Originally Posted By: Serenity_Now
The whole Watts spec and quoting Ohms law is not meaningful. These equations are theoretical and are only valid into purely resistive loads. Ie. Voltage and current are in phase. The exact opposite of a loudspeaker over its range.


I will disagree based on my experience of how speakers work. They are basically a set of electromagnets with a cone attached to one end. Your speaker driver uses the coil inside to either attract or repel from the fixed magnet at the base of the speaker. The effectiveness of the speaker to reproduce the sounds you want is controlled by how well the coil can react to the changes in direction to overcome it's own velocity to reproduce the sound wave.

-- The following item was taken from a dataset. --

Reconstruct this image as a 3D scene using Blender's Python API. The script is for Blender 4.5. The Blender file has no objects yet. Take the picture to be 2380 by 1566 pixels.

I personally found that a high current amp seems to produce a more pleasing sound for my listening than one that is based on high voltage (with similar wattage output)

For whatever reason, my 15 year old Nakamichi AV1 sounds far better and reproduces music acoustically cleaner than my new Pioneer Elite SC1227 that is a higher wattage and supposedly high current, but is a D-class amp. The pioneer seems to give music an empty feeling to me depending on the passage of music at a given time.

Your receiver does have pre-out's so you can hook up an external amp if you find your receiver isn't giving you the sound quality that you are wanting. I'd try using a different amp to improve the sound as the speakers are very capable to reproduce music.